Nellie is a twenty something gal who definitely walks to the beat of her own drums, works hard, is serious about being the best PI possible, and is loyal and caring to her friends and family. She ponders why her grandmother loves God so much. Nellie asks her grandmother why she paints, “…first to honor God who paints the sunsets and oceans and human hearts. And second so I don’t get cranky like so many of the old people in this world.”

Nellie says, “I’ll go every week to the pastry shop and help bake. I’m not a cook and don’t care to be, but if I have to roll out pastry dough for three hours to get a woman to talk about what it’s like to be Amish and female in the twenty first century, doggone it, I will.”

Matt, Nellie’s friend since elementary school supports her in her P.I. career choice but has been acting kind of weird lately. Nellie has noticed his muscles, how Matt looks all manly all of a sudden and how her stomach has started to flip when he looks at her a certain way. What was going on there? She didn’t have time to figure out that right now she was in the middle of her first case! Her client was a shunned Amish boy named Amos and he needed her help.

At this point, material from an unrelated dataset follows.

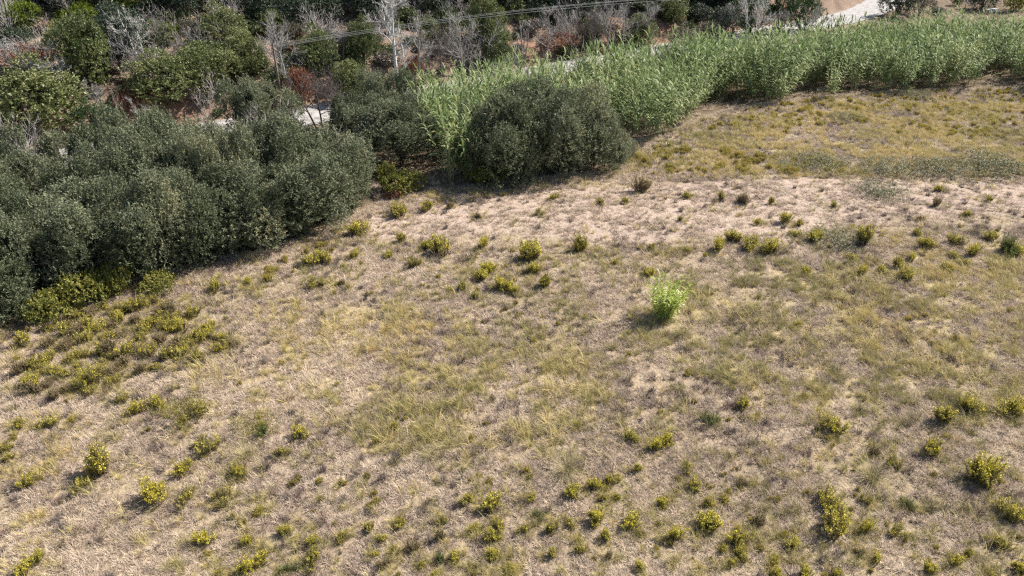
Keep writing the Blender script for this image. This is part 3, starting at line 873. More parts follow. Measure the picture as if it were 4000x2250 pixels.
# the bright reed clump alone in the field
pc = at(2592, 1243)
o = thing('reed_clump', pc, 0, 'bright lime green reed clump standing alone in the dry field', 'reeds')
rr = np.random.default_rng(5)
for i in range(34):
    a = rr.uniform(0, 6.283); q = 0.36 * math.sqrt(rr.uniform(0, 1)); h = rr.uniform(1.4, 2.7)
    bx = math.cos(a) * q * 1.3; by = math.sin(a) * q
    g = Geo()
    cane_geo(g, rr, h, 0.06 + 0.95 * q, a + rr.normal(0, .3), 0, 1, (bx, by, -0.02), 0.58, 0.06, 21, 0.10, 2.1, fan=rr.normal(0, .5))
    link('cane', g.mesh('reed_cane', [M['reed'], M['canestem']]), o)


# ------------------------------------------------------------------ foliage crowns
def crown_mesh(name, seed, mat, w, h, lobes, shoots, per, leaf, lw, shoot_len, up=0.5, z0=0.0, lobe_r=0.34, inner=0.25, ground=True):
    """a crown of leaf sprays on the skins of many lobes; w wide, h high, standing on z0"""
    r = np.random.default_rng(seed); g = Geo()
    cs = []; rs = []; plume = 'willow' in name
    for i in range(lobes):
        while True:
            p = r.uniform(-1, 1, 3)
            if p[0] ** 2 + p[1] ** 2 + (p[2] * (0.95 if p[2] > 0 else 1.0)) ** 2 < 1: break
        z = (p[2] * 0.5 + 0.5)
        taper = (1 - 0.35 * max(0, z - .45) / .55) * (1.0 if ground else min(1, 0.6 + z * 1.2))
        q = lobe_r * r.uniform(.65, 1.15)
        cs.append([p[0] * w / 2 * (1 - q * .8) * taper, p[1] * w / 2 * (1 - q * .8) * taper, z0 + (h - z0) * (q * .75 + z * (1 - q * 1.5))])
        rs.append([w / 2 * q * 1.25, w / 2 * q * 1.25, (h - z0) * q * .8])
        if plume:
            if i < lobes * .72:
                nn_ = np.linalg.norm(p) + 1e-6; p = p / nn_ * r.uniform(.78, 1.08)
                cs[-1] = [p[0] * w / 2 * .82, p[1] * w / 2 * .82, h * (.16 + .62 * (p[2] * .5 + .5))]
            rs[-1] = [w / 2 * q * .95, w / 2 * q * .95, (h - z0) * q * r.uniform(1.0, 1.7)]; cs[-1][2] += r.normal(0, .07) * h
    cs = np.array(cs); rs = np.array(rs)
    cc = np.array([0, 0, z0 + (h - z0) * .35]); cs = cc + (cs - cc) * r.uniform(.82, 1.28, (lobes, 1))
    area = rs[:, 0] * rs[:, 2]; num = np.maximum(8, (shoots * area / area.sum()).astype(int))
    li = np.repeat(np.arange(lobes), num); n = len(li)
    d = rdir(n, r); d[:, 2] = np.where((d[:, 2] < -0.2) & (r.uniform(0, 1, n) < .6), -d[:, 2], d[:, 2])
    rad_ = 1 - inner * r.uniform(0, 1, n) ** 2
    p = cs[li] + d * rs[li] * rad_[:, None]
    if ground: p[:, 2] = np.maximum(p[:, 2], 0.05 * h * r.uniform(0, 1, n))
    # drop the shoots buried deep inside other lobes
    dd = np.full(n, 9.0)
    for j in range(lobes):
        q = np.linalg.norm((p - cs[j]) / rs[j], axis=1); q[li == j] = 9
        dd = np.minimum(dd, q)
    k = dd > 0.62
    p, d, li = p[k], d[k], li[k]; n = len(p)
    ax = unit(d * .7 + np.array([0, 0, up]) + rdir(n, r) * .45)
    sl = shoot_len * r.uniform(.55, 1.3, n)
    u = r.uniform(0.05, 1, (n, per))
    P = p[:, None] + ax[:, None] * (u * sl[:, None])[..., None]
    ld = unit(ax[:, None] * .55 + rdir(n * per, r).reshape(n, per, 3) * .8)
    lt = r.normal(0, .19, lobes)[li] + r.normal(.42, .13, n)
    tint = np.clip(lt[:, None] + (u - .5) * .22 + r.normal(0, .10, (n, per)), 0, 1)
    lo, hi = np.percentile(P[..., 2], [1, 98.5]); sp_ = np.percentile(np.abs(P[..., :2]), 98)
    zb = 0.0 if ground else z0
    P[..., 2] = (P[..., 2] - min(lo, zb if ground else 9)) / (hi - min(lo, zb if ground else 9)) * (h - zb) + zb
    P[..., :2] *= w / 2 / sp_
    m = n * per
    g.leaves(P.reshape(-1, 3), ld.reshape(-1, 3), rdir(m, r), leaf * r.uniform(.7, 1.25, m), lw * r.uniform(.7, 1.25, m), tint.ravel())
    return g.mesh(name, mat)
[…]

Kimberly Stuart is not a new comer to Christian fiction but Operation Bonnet is the fist book I’ve read by this author. I love Kimberly’s humor and how real and honest Nellie is. I enjoyed Nellie’s friend Matt and how Amos seeks her for insider information from a certain Amish Community. Kimberly has a gift of making the reader laugh out-loud yet at the same time pens a spiritual thread that is sincere and natural. Kimberly reminded me of another author that makes me laugh out loud, Jenny B. Jones. I’ll definitely be looking for Kimberly Stuart’s other books. I can’t wait for her next book to hit the shelf; you’ll anxiously be waiting for it too.

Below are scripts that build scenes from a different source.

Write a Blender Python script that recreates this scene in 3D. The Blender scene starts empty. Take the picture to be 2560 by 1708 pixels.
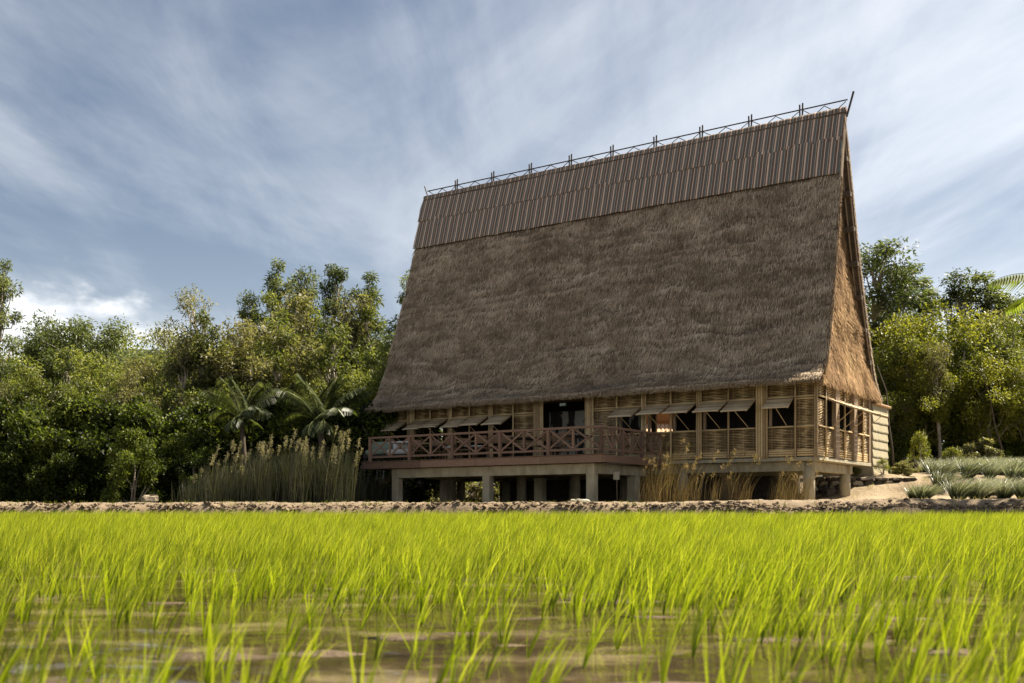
import bpy, math, random
import numpy as np
from mathutils import Vector, Matrix
R = math.radians
random.seed(7)
rng = np.random.default_rng(11)
sc = bpy.context.scene
C = sc.collection

# ------------------------------------------------------------------ camera, sky, sun, exposure
HC = 0.45                                   # eye height above the paddy water
FPX = 2646.0                                # focal length for a 2560 wide picture
cam_d = bpy.data.cameras.new('camera')
cam = bpy.data.objects.new('camera', cam_d); C.objects.link(cam)
cam.location = (0, 0, HC); cam.rotation_euler = (R(90), 0, 0)
cam_d.sensor_width = 36; cam_d.lens = FPX / 2560 * 36
cam_d.shift_y = 0.1664
cam_d.clip_start = 0.05; cam_d.clip_end = 3000
cam_d.dof.use_dof = True; cam_d.dof.focus_distance = 34; cam_d.dof.aperture_fstop = 4.2
sc.camera = cam

SUN_AZ, SUN_EL = 20.0, 50.0                 # azimuth from +X towards +Y
SKY_STRENGTH = 0.11
w = bpy.data.worlds.new('World'); sc.world = w; w.use_nodes = True
nt = w.node_tree; nt.nodes.clear()
def N(tree, typ, **kw):
    n = tree.nodes.new(typ)
    for k, v in kw.items():
        if k.startswith('i_'):
            key = k[2:]
            key = int(key) if key.isdigit() else key.replace('_', ' ')
            n.inputs[key].default_value = v
        else: setattr(n, k, v)
    return n
def L(tree, a, b): tree.links.new(a, b)
def mth(tree, op, a, b=None, c=None, clamp=False):
    n = tree.nodes.new('ShaderNodeMath'); n.operation = op; n.use_clamp = clamp
    for i, q in enumerate((a, b, c)):
        if q is None: continue
        if isinstance(q, (int, float)): n.inputs[i].default_value = q
        else: tree.links.new(q, n.inputs[i])
    return n.outputs[0]
def mapr(tree, val, a, b, c=0.0, d=1.0, smooth=True):
    n = tree.nodes.new('ShaderNodeMapRange'); n.interpolation_type = 'SMOOTHSTEP' if smooth else 'LINEAR'
    tree.links.new(val, n.inputs[0])
    for i, q in enumerate((a, b, c, d)): n.inputs[i + 1].default_value = q
    return n.outputs[0]
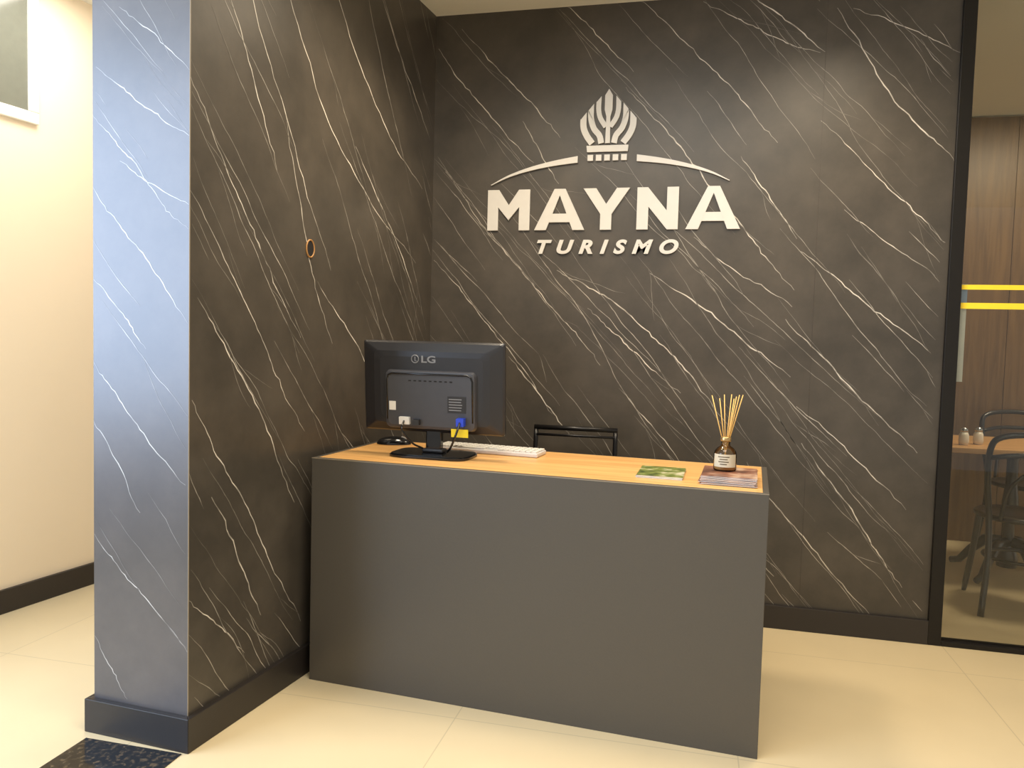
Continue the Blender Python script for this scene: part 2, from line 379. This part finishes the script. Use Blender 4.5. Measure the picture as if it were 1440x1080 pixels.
# crown emblem
mb=MB(); S2=.0032
def stroke(pts,w,mirror):
    pts=[Vector(p) for p in cat(pts,5)]; l=[];r=[]
    for i,q in enumerate(pts):
        t=(pts[min(i+1,len(pts)-1)]-pts[max(i-1,0)]).normalized(); nn=Vector((-t.y,t.x))
        a=q+nn*w/2; b=q-nn*w/2
        if i==0: a.y+=1.2*(a.x-q.x); b.y+=1.2*(b.x-q.x)
        l.append(a); r.append(b)
    o=l+r[::-1]
    o=[((-1 if mirror else 1)*p.x*S2, 2.398-(p.y-130)*S2) for p in o]
    if mirror: o=o[::-1]
    mb.prism(o,Y0,Y1,M_sign,M=T)
for mr in(False,True):
    stroke([(35.5,164),(35,180),(30,192),(22,203)],9,mr)
    stroke([(25,152),(24.5,168),(20,182),(12,192),(9,203)],8.2,mr)
    stroke([(14,141),(14,156),(11,168),(3.2,180)],7,mr)
mb.prism([(x*S2,2.398-(y-130)*S2) for x,y in[(0,127),(5.5,136),(5.5,156),(2.8,166),(3.4,203),(-3.4,203),(-2.8,166),(-5.5,156),(-5.5,136)]],Y0,Y1-.0003,M_sign,M=T)
mb.prism([(x*S2,2.398-(y-130)*S2) for x,y in[(-30,206),(30,206),(29,215),(-29,215)]],Y0,Y1,M_sign,M=T)
for k in range(5):
    x=(-24+12*k); mb.prism([(q*S2,2.398-(y-130)*S2) for q,y in[(x-4,219),(x+4,219),(x+4,227.5),(x-4,227.5)]],Y0,Y1,M_sign,M=T)
mb.obj('crown_emblem',e)
mb=MB()
for sg in(-1,1):
    c=cat([(.545*sg,1.985),(.46*sg,2.025),(.36*sg,2.056),(.25*sg,2.079),(.135*sg,2.095)],6); l=[];r=[]
    for i,q in enumerate(c):
        w=.003+.027*i/(len(c)-1); l.append((q.x,q.y+w/2)); r.append((q.x,q.y-w/2))
    o=l+r[::-1]
    mb.prism(o,Y0,Y1,M_sign,M=T)
mb.obj('arches',e)
def text_mesh(body,x0,x1,z0,z1,depth,offset=0,shear=0,spacing=1):
    cu=bpy.data.curves.new('t','FONT'); cu.body=body; cu.size=.1; cu.offset=offset; cu.shear=shear; cu.space_character=spacing; cu.extrude=depth/2
    ob=bpy.data.objects.new('t',cu); COL.objects.link(ob); dg=bpy.context.evaluated_depsgraph_get(); dg.update()
    me=bpy.data.meshes.new_from_object(ob.evaluated_get(dg)); bpy.data.objects.remove(ob)
    xs=[v.co.x for v in me.vertices]; ys=[v.co.y for v in me.vertices]
    a,b,c,d=min(xs),max(xs),min(ys),max(ys)
    for v in me.vertices:
        X=x0+(v.co.x-a)/(b-a)*(x1-x0); Z=z0+(v.co.y-c)/(d-c)*(z1-z0); v.co=(X,-(v.co.z),Z)
    me.materials.clear(); return me
me=text_mesh('TURISMO',-.315,.335,1.662,1.728,.010,offset=.0042,shear=.28,spacing=1.75); me.materials.append(M_sign)
o=bpy.data.objects.new('letters_tagline',me); COL.objects.link(o); o.parent=e; o.location=(0,-.006,0)

# ------------------------------------------------------------------ conduit hole in side wall
Q=A+sd*.60; e=empty('cable_conduit',(Q.x,Q.y,1.565),math.atan2(sn.y,sn.x))
mb=MB(); mb.tube([(0.002,.024*math.cos(t),.031*math.sin(t)) for t in [2*math.pi*i/28 for i in range(28)]],.003,M_orange,closed=True); mb.obj('ring',e)
mb=MB(); mb.prism([(.0235*math.cos(2*math.pi*i/28),.0305*math.sin(2*math.pi*i/28)) for i in range(28)],.0008,.002,M_hole,M=Matrix(((0,0,1,0),(1,0,0,0),(0,1,0,0),(0,0,0,1)))); mb.obj('bore_shade',e)  # flat dark disc paints the shade inside the hole, no real recess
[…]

Reviewed by: Nora St.Laurent

The Book Club Network

Finding Hope Through Fiction

2 comments:

Paris said...

I love the cover! I usually don't like Amish romances, but this book sounds really good! Great review(:

Scrambled Dregs said...

Paris, the cover is cute but the book is so much more that about a bonnet!!! And Amish romance in so not my cup o tea, either. This is a great read.